L’article 2 octies, résultant également des travaux de notre commission des lois et qui est demeuré dans le texte issu de la commission mixte paritaire, constitue aussi une avancée souhaitable. En effet, il inscrit dans la loi l’interdiction, pour une personne condamnée pour des faits de violences conjugales, de bénéficier d’une pension de réversion à la suite du décès de son ex-conjoint victime de ces violences. En outre, la position commune trouvée avec nos collègues députés, qui étend le bénéfice de cette disposition au-delà des seuls salariés du secteur privé, me paraît encore plus pertinente. Avec un peu de recul, une telle mesure nous semble presque relever du bon sens.

Je ne peux, bien sûr, faire l’impasse sur la mesure phare de cette proposition de loi de notre collègue député Pradié : le bracelet anti-rapprochement. Une position de compromis a ainsi été trouvée entre les deux chambres, puisque l’efficacité du dispositif sera évaluée dans les trois ans qui suivront la promulgation de la loi. Il nous semblait souhaitable de pouvoir prendre un peu de recul par rapport à un dispositif aussi inédit que celui-ci, en matière civile.
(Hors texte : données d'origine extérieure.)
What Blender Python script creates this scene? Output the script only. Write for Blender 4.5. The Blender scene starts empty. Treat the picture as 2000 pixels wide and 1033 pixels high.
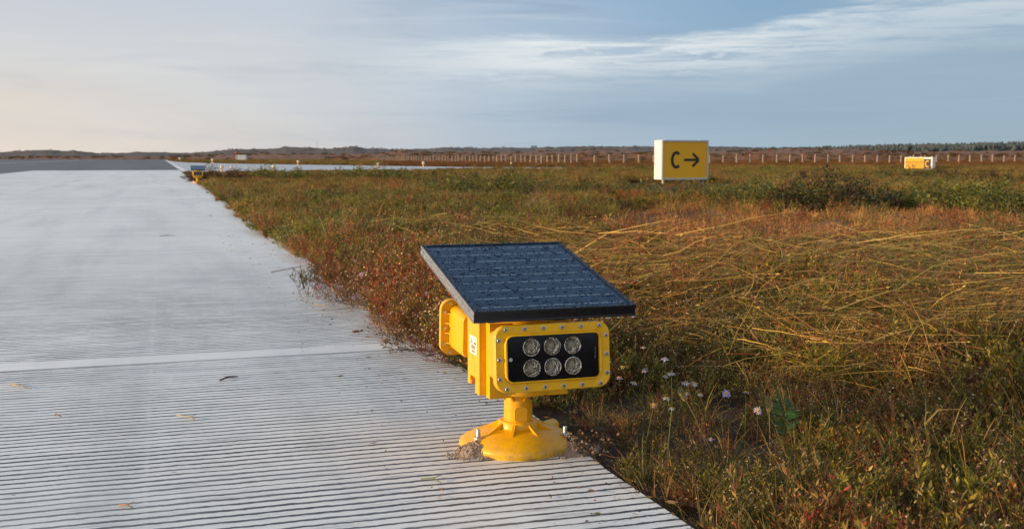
import bpy, bmesh, math, random
from math import sin, cos, pi, radians, sqrt, atan2, tan, hypot
from mathutils import Vector, Matrix, Euler, noise
random.seed(7)
R = random.random
U = random.uniform
scene = bpy.context.scene
COL = scene.collection

# ------------------------------------------------------------------ helpers
def link(o):
    COL.objects.link(o); return o

def obj(name, bm, mat, parent=None, smooth=False, autosmooth=None):
    me = bpy.data.meshes.new(name)
    bm.to_mesh(me); bm.free()
    o = bpy.data.objects.new(name, me)
    if mat is not None:
        for m in (mat if isinstance(mat, (list, tuple)) else [mat]):
            me.materials.append(m)
    if smooth:
        for p in me.polygons: p.use_smooth = True
        if autosmooth:
            me.set_sharp_from_angle(angle=radians(autosmooth))
    link(o)
    if parent is not None: o.parent = parent
    return o

def empty(name, loc=(0, 0, 0), rotz=0):
    o = bpy.data.objects.new(name, None); link(o)
    o.empty_display_size = .1
    o.location = loc; o.rotation_euler = (0, 0, rotz)
    return o

def tag(o, label=None, cat=None, group=None, kind=None):
    if label: o['label'] = label
    if cat: o['category'] = cat
    if group: o['group'] = group
    if kind: o['kind'] = kind
    return o

def copy_tree(o, parent=None):
    c = o.copy(); COL.objects.link(c)
    if parent is not None: c.parent = parent
    for ch in [x for x in o.children]:
        copy_tree(ch, c)
    return c

def box(bm, x0, x1, y0, y1, z0, z1, M=None):
    vs = [bm.verts.new(Vector(p)) for p in ((x0,y0,z0),(x1,y0,z0),(x1,y1,z0),(x0,y1,z0),(x0,y0,z1),(x1,y0,z1),(x1,y1,z1),(x0,y1,z1))]
    fs = []
    for f in ((3,2,1,0),(4,5,6,7),(0,1,5,4),(1,2,6,5),(2,3,7,6),(3,0,4,7)):
        fs.append(bm.faces.new([vs[i] for i in f]))
    if M is not None:
        for v in vs: v.co = M @ v.co
    return fs

def bevel(bm, w, seg=2, ang=30):
    es = [e for e in bm.edges if len(e.link_faces) == 2 and e.calc_face_angle(0) > radians(ang)]
    bmesh.ops.bevel(bm, geom=es, offset=w, segments=seg, affect='EDGES', profile=.5)

def lathe(bm, prof, n=32, M=None, cap0=True, cap1=True):
    rings = []
    for r, z in prof:
        rings.append([bm.verts.new((r*cos(2*pi*i/n), r*sin(2*pi*i/n), z)) for i in range(n)])
    for a, b in zip(rings, rings[1:]):
        for i in range(n):
            bm.faces.new((a[i], a[(i+1) % n], b[(i+1) % n], b[i]))
    if cap0: bm.faces.new(rings[0][::-1])
    if cap1: bm.faces.new(rings[-1])
    if M is not None:
        for rg in rings:
            for v in rg: v.co = M @ v.co
    return rings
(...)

Il conviendra notamment d’apprécier de quelle manière les juges aux affaires familiales s’en seront saisis et si ce bracelet aura effectivement permis de répondre à des situations de danger. Il est heureux que les députés aient pris en considération la volonté de prudence du Sénat en la matière.

Malgré l’accord trouvé sur le texte en commission, deux problématiques ont toutefois provoqué des débats mouvementés. Je souhaite les évoquer brièvement.

Il s’est d’abord agi de dispositions, introduites par le Sénat, visant à étendre les cas d’indignité successorale d’une personne condamnée pour violences sur son conjoint ; nous avons achoppé sur cette question, cela a été rappelé. L’absence de véritable navette parlementaire, du fait de l’engagement, par le Gouvernement, de la procédure accélérée sur ce texte, n’a en effet pas permis aux députés d’examiner cette question. Cela est regrettable.

Ensuite, l’autre difficulté que nous avons rencontrée portait sur la question de la suspension de l’autorité parentale d’un parent auteur de violences au sein de la famille, question encore plus sensible que la précédente, dans la mesure où elle risque de se poser au juge de manière beaucoup plus récurrente.

Je pense que la solution à laquelle nous sommes parvenus, après de longues discussions en CMP, est raisonnable. En permettant au juge de suspendre l’exercice de l’autorité parentale en cas de poursuites ou de condamnation pour un crime commis par un parent sur la personne de l’autre parent, nous avons adopté une disposition qui envisage les cas les plus graves. Il sera toutefois nécessaire de légiférer plus avant sur ce sujet. L’objet spécifique de cette proposition de loi ne permettait peut-être pas de traiter la question en toute sérénité. Sans doute aussi les députés ont-ils préféré attendre le texte porté par la majorité présidentielle à l’Assemblée nationale.

Pour conclure, je tiens à remercier notre rapporteur, Marie Mercier, de la qualité de son travail. Elle a su faire preuve de beaucoup d’humanisme à propos d’un sujet particulièrement sensible.

Bien évidemment, le groupe Les Républicains est satisfait du caractère conclusif de la commission mixte paritaire et votera cette proposition de loi.